Bisnis ayam petelur sepertinya tak akan ada matinya. Apalagi, tingkat konsumsi akan daging dan telur di Indonesia tergolong masih rendah, dibanding kebutuhan gizi maupun konsumsi negara lain. Atas dasar ini, Nela Abdika Zamri berbisnis ayam petelur. Bahkan kini ia telah memiliki 10 ribu ayam petelur dengan omzetnya per bulan puluhan juta.
Anak nagari jadi sarjana tidak luar biasa. Tapi sarjana asal nagari yang pulang kampung dan sukses membangun nagarinya bisa dibilang langka. Nela Abdika Zamri, dokter hewan asal Jorong Pauahsangik, Kecamatan Akabiluru, Kabupaten Limapuluh Kota, salah satunya.

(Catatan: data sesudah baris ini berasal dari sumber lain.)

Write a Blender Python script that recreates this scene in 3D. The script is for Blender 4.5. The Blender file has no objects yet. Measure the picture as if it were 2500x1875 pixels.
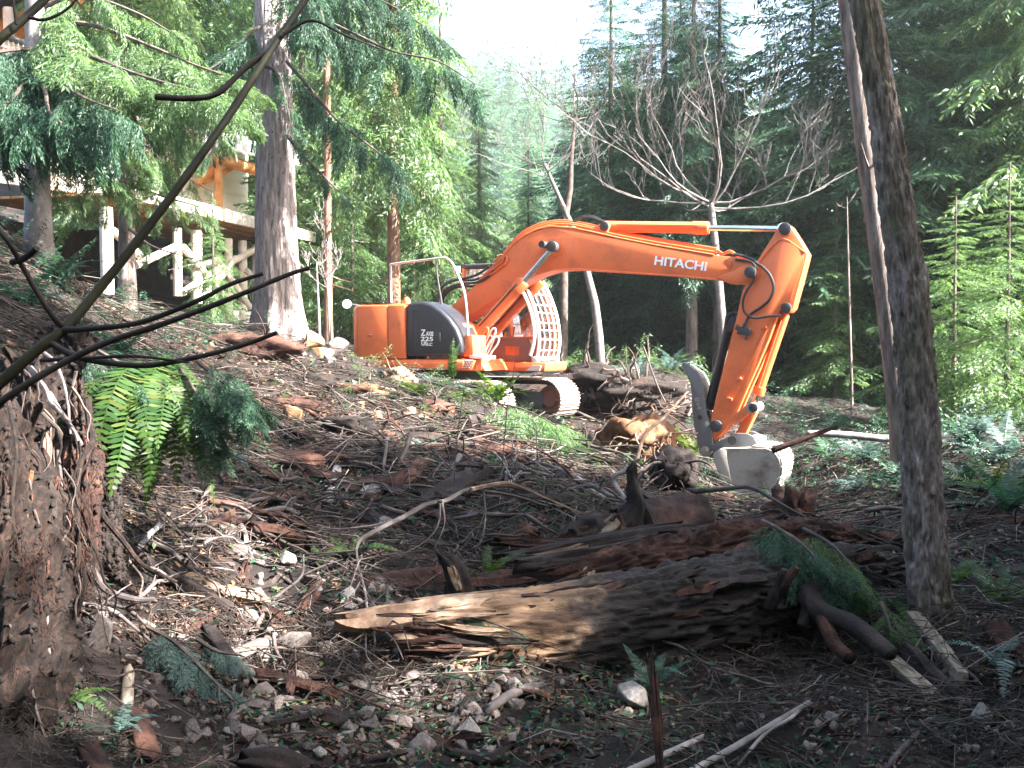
import bpy, bmesh, math, random
import numpy as np
from mathutils import Vector, Matrix, Euler

SC = bpy.context.scene
COL = SC.collection
rnd = random.Random(7)
R = math.radians

# ---------------------------------------------------------------- camera, sky, sun, exposure
F = 2563.0
PITCH = R(1.95)
cam = bpy.data.cameras.new("camera")
camo = bpy.data.objects.new("camera", cam)
COL.objects.link(camo)
cam.sensor_width = 36.0
cam.lens = 36.0 * F / 2500.0
cam.clip_start = 0.05
cam.clip_end = 2000
camo.location = (0, 0, 0)
camo.rotation_euler = (R(90) - PITCH, 0, 0)
SC.camera = camo

SUN_AZ = R(111.0)      # measured clockwise from +Y (the view direction): the sun stands to the right
SUN_EL = R(39.0)
world = bpy.data.worlds.new("World")
SC.world = world
world.use_nodes = True
wn = world.node_tree
for n in list(wn.nodes):
    wn.nodes.remove(n)
wo = wn.nodes.new("ShaderNodeOutputWorld")
wb = wn.nodes.new("ShaderNodeBackground")
wsky = wn.nodes.new("ShaderNodeTexSky")
wsky.sky_type = 'NISHITA'
wsky.sun_disc = False
wsky.sun_elevation = SUN_EL
wsky.sun_rotation = SUN_AZ
wsky.air_density = 1.0
wsky.dust_density = 3.0
wb.inputs['Strength'].default_value = 0.092
wn.links.new(wsky.outputs[0], wb.inputs[0])
wn.links.new(wb.outputs[0], wo.inputs[0])
sd = bpy.data.lights.new("sun", 'SUN')
sd.energy = 5.0
sd.angle = R(0.5)
sd.color = (1.0, 0.975, 0.94)
so = bpy.data.objects.new("sun", sd)
COL.objects.link(so)
SUNV = Vector((math.sin(SUN_AZ) * math.cos(SUN_EL), math.cos(SUN_AZ) * math.cos(SUN_EL), math.sin(SUN_EL)))
so.rotation_euler = SUNV.to_track_quat('Z', 'Y').to_euler()
SC.view_settings.view_transform = 'Standard'
SC.view_settings.look = 'None'
SC.view_settings.exposure = 3.5
SC.view_settings.gamma = 1.0
SC.view_settings.use_curve_mapping = False
SC.render.engine = 'CYCLES'
SC.cycles.max_bounces = 8
SC.cycles.transparent_max_bounces = 8
SC.cycles.use_denoising = True

# ---------------------------------------------------------------- helpers
FW = Vector((0, math.cos(PITCH), -math.sin(PITCH)))
UP = Vector((0, math.sin(PITCH), math.cos(PITCH)))


def ray(px, py):
    return FW + Vector(((px - 1250) / F, 0, 0)) - UP * ((py - 937.5) / F)


def W(px, py, d):
    return ray(px, py) * d


def lat(ix, iy, iz, seed):
    h = (ix * 374761393 + iy * 668265263 + iz * 2147483647 + seed * 974634773) & 0xffffffff
    h = ((h ^ (h >> 13)) * 1274126177) & 0xffffffff
    h = ((h ^ (h >> 15)) * 2246822519) & 0xffffffff
    return ((h ^ (h >> 16)) & 0xffff).astype(np.float64) / 65535.0 * 2 - 1


def vnoise(P, seed=0):
    P = np.asarray(P, dtype=np.float64)
    i = np.floor(P).astype(np.int64)
    f = P - i
    f = f * f * (3 - 2 * f)
    r = 0
    for dx in (0, 1):
        for dy in (0, 1):
            for dz in (0, 1):
                w = (f[:, 0] if dx else 1 - f[:, 0]) * (f[:, 1] if dy else 1 - f[:, 1]) * (f[:, 2] if dz else 1 - f[:, 2])
                r = r + w * lat(i[:, 0] + dx, i[:, 1] + dy, i[:, 2] + dz, seed)
    return r


def fbm(P, octv=4, seed=0):
    P = np.asarray(P, dtype=np.float64)
    a, s, t = 1.0, 1.0, 0
    for k in range(octv):
        t = t + a * vnoise(P * s, seed + k * 17)
        a *= 0.5
        s *= 2.03
    return t


def mesh_np(name, V, Fc, mat=None, smooth=False):
    """Fc: (n,k) int array of equal-sized faces, or list of tuples"""
    me = bpy.data.meshes.new(name)
    if isinstance(Fc, np.ndarray):
        n, k = Fc.shape
        me.vertices.add(len(V))
        me.vertices.foreach_set("co", np.asarray(V, dtype=np.float32).ravel())
        me.loops.add(n * k)
        me.loops.foreach_set("vertex_index", Fc.astype(np.int32).ravel())
        me.polygons.add(n)
        me.polygons.foreach_set("loop_start", np.arange(0, n * k, k, dtype=np.int32))
        me.update(calc_edges=True)
        me.validate()
    else:
        me.from_pydata([tuple(v) for v in V], [], [tuple(f) for f in Fc])
    if smooth:
        me.polygons.foreach_set("use_smooth", np.ones(len(me.polygons), dtype=bool))
    if mat:
        me.materials.append(mat)
    return me


def link(name, me, parent=None, loc=None, rot=None, scale=None):
    o = bpy.data.objects.new(name, me)
    COL.objects.link(o)
    if parent is not None:
        o.parent = parent
    if loc is not None:
        o.location = loc
    if rot is not None:
        o.rotation_euler = rot
    if scale is not None:
        o.scale = scale if hasattr(scale, '__len__') else (scale,) * 3
    return o


def tag(o, label, cat=None, group=None, kind=None):
    if label:
        o["label"] = label
    if cat:
        o["category"] = cat
    if group:
        o["group"] = group
    if kind:
        o["kind"] = kind
    return o


def thing(name, label, cat, loc=(0, 0, 0), rot=(0, 0, 0), group=None):
    return tag(link(name, None, None, loc, rot), label, cat, group)


class MB:
    def __init__(s):
        s.v, s.f = [], []

    def add(s, V, Fc):
        b = len(s.v)
        s.v += [tuple(v) for v in V]
        s.f += [tuple(i + b for i in f) for f in Fc]
        return s

    def tube(s, pts, rad, n=8, cap=True, jit=0.0):
        pts = [Vector(p) for p in pts]
        m = len(pts)
        if not hasattr(rad, '__len__'):
            rad = [rad] * m
        V, Fc = [], []
        t0 = (pts[1] - pts[0]).normalized()
        a = t0.orthogonal().normalized()
        for i, p in enumerate(pts):
            t = (pts[min(i + 1, m - 1)] - pts[max(i - 1, 0)])
            if t.length < 1e-9:
                t = t0
            t = t.normalized()
            a = (a - t * a.dot(t))
            a = a.normalized() if a.length > 1e-6 else t.orthogonal().normalized()
            b = t.cross(a)
            for k in range(n):
                th = 2 * math.pi * k / n
                r = rad[i] * (1 + (rnd.uniform(-jit, jit) if jit else 0))
                V.append(p + a * (math.cos(th) * r) + b * (math.sin(th) * r))
        for i in range(m - 1):
            for k in range(n):
                Fc.append((i * n + k, i * n + (k + 1) % n, (i + 1) * n + (k + 1) % n, (i + 1) * n + k))
        if cap:
            Fc.append(tuple(range(n - 1, -1, -1)))
            Fc.append(tuple((m - 1) * n + k for k in range(n)))
        return s.add(V, Fc)

    def box(s, c, size, M=None):
        x, y, z = [q / 2 for q in size]
        V = [Vector((i, j, k)) for i in (-x, x) for j in (-y, y) for k in (-z, z)]
        if M is not None:
            V = [M @ v for v in V]
        V = [v + Vector(c) for v in V]
        return s.add(V, [(0, 1, 3, 2), (4, 6, 7, 5), (0, 4, 5, 1), (2, 3, 7, 6), (0, 2, 6, 4), (1, 5, 7, 3)])

    def beam(s, p, q, w, h, up=(0, 0, 1)):
        p, q = Vector(p), Vector(q)
        t = (q - p).normalized()
        u = Vector(up)
        a = t.cross(u)
        a = a.normalized() if a.length > 1e-5 else t.orthogonal().normalized()
        b = a.cross(t)
        V = []
        for e in (p, q):
            for (i, j) in ((-1, -1), (1, -1), (1, 1), (-1, 1)):
                V.append(e + a * (i * w / 2) + b * (j * h / 2))
        return s.add(V, [(3, 2, 1, 0), (4, 5, 6, 7), (0, 1, 5, 4), (1, 2, 6, 5), (2, 3, 7, 6), (3, 0, 4, 7)])

    def extr(s, pts, y0, y1):
        """polygon in the local x-z plane, drawn out from y0 to y1"""
        n = len(pts)
        V = [(p[0], y0, p[1]) for p in pts] + [(p[0], y1, p[1]) for p in pts]
        ar = sum(pts[i][0] * pts[(i + 1) % n][1] - pts[(i + 1) % n][0] * pts[i][1] for i in range(n))
        Fc = [tuple(range(n)), tuple(range(2 * n - 1, n - 1, -1))]
        Fc += [(i, n + i, n + (i + 1) % n, (i + 1) % n) for i in range(n)]
        if ar < 0:
            Fc = [tuple(reversed(f)) for f in Fc]
        return s.add(V, Fc)

    def plan(s, pts, z0, z1):
        n = len(pts)
        V = [(p[0], p[1], z0) for p in pts] + [(p[0], p[1], z1) for p in pts]
        Fc = [tuple(range(n - 1, -1, -1)), tuple(range(n, 2 * n))]
        Fc += [(i, (i + 1) % n, n + (i + 1) % n, n + i) for i in range(n)]
        return s.add(V, Fc)

    def disc(s, c, axis, r, h, n=20):
        c, ax = Vector(c), Vector(axis).normalized()
        return s.tube([c - ax * h / 2, c + ax * h / 2], r, n)

    def build(s, name, mat, parent=None, smooth=False, bevel=0, seg=2, **kw):
        me = mesh_np(name, s.v, s.f, mat, smooth)
        if bevel:
            bm = bmesh.new()
            bm.from_mesh(me)
            bmesh.ops.recalc_face_normals(bm, faces=bm.faces)
            eds = [e for e in bm.edges if len(e.link_faces) == 2 and e.calc_face_angle(0) > R(28)]
            bmesh.ops.bevel(bm, geom=eds, offset=bevel, segments=seg, affect='EDGES', clamp_overlap=True, profile=0.5)
            bm.to_mesh(me)
            bm.free()
        if smooth or bevel:
            me.polygons.foreach_set("use_smooth", np.ones(len(me.polygons), dtype=bool))
            me.set_sharp_from_angle(angle=R(40))
        return link(name, me, parent, **kw)


def curve(pts, n=8):
    """Catmull-Rom through pts"""
    P = [Vector(p) for p in pts]
    P = [P[0] * 2 - P[1]] + P + [P[-1] * 2 - P[-2]]
    out = []
    for i in range(1, len(P) - 2):
        for k in range(n):
            t = k / n
            a, b, c, d = P[i - 1], P[i], P[i + 1], P[i + 2]
            out.append(0.5 * ((2 * b) + (c - a) * t + (2 * a - 5 * b + 4 * c - d) * t * t + (3 * b - 3 * c + d - a) * t ** 3))
    out.append(P[-2])
    return out


# ---------------------------------------------------------------- materials
def mat_new(name):
    m = bpy.data.materials.new(name)
    m.use_nodes = True
    nt = m.node_tree
    b = nt.nodes.get("Principled BSDF")
    return m, nt, b


def setin(n, **kw):
    for k, v in kw.items():
        n.inputs[k.replace('_', ' ')].default_value = v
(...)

Dengan ilmu yang ia peroleh dari Fakultas Kedokteran Hewan Universitas Udayana, Bali, ia mengubah nagarinya menjadi sentra peternakan ayam petelur. Bahkan, ia mendapatkan dukungan dari keluarga dalam menjalankan usaha peternakan ayam petelur ini.
“Saya sendiri tamat kuliah 2010. Waktu itu usai tamat kuliah, sempat juga berpikiran mau kerja di swasta beberapa tahun untuk mencari pengalaman dan baru pulang kampung. Tapi, orangtua tak mengizinkan akhirnya tercetus ide membuka usaha peternakan ayam petelur,” ujar Nela Abdika Zamri, kepada Padang Ekspres, akhir pekan lalu.
Dengan modal Rp 250 juta bantuan perbankan, kata Nela, ia memulai usaha peternakan ayam petelur di kampungnya akhir tahun 2010. Tak hanya modal uang, bekal ilmu saat kuliah dan basic dokter hewan cukup menunjang usaha peternakan ayam petelur ini.
“Saya merasakan dan ingin membuktikan juga bahwa peternakan itu berbeda kalau dikelola oleh orang yang punya ilmunya,” ujar putri sulung dari pasangan Lizamri dan Wirdayati ini.
Nela sengaja memilih lokasi yang jauh dengan permukiman penduduk agar ia dapat lebih konsen mengembangkan usahanya. Terlebih lagi, memelihara ayam petelur sangat cocok dilakukan di lokasi yang tenang serta keadaan alamnya yang dingin. “Saya ingin menikmati hidup dengan tenang dan damai, tetapi bisa memberikan kontribusi riil bagi pembangunan daerah,” katanya.
Nela mengatakan alhamdulillah, dalam tempo satu tahun, ia sudah bisa menunjukkan usaha ternak ayam bisa menghasilkan banyak keuntungan. “Apalagi, kalau harga telur naik selalu senyum sepanjang hari,” tutur wanita kelahiran tahun 1987 ini.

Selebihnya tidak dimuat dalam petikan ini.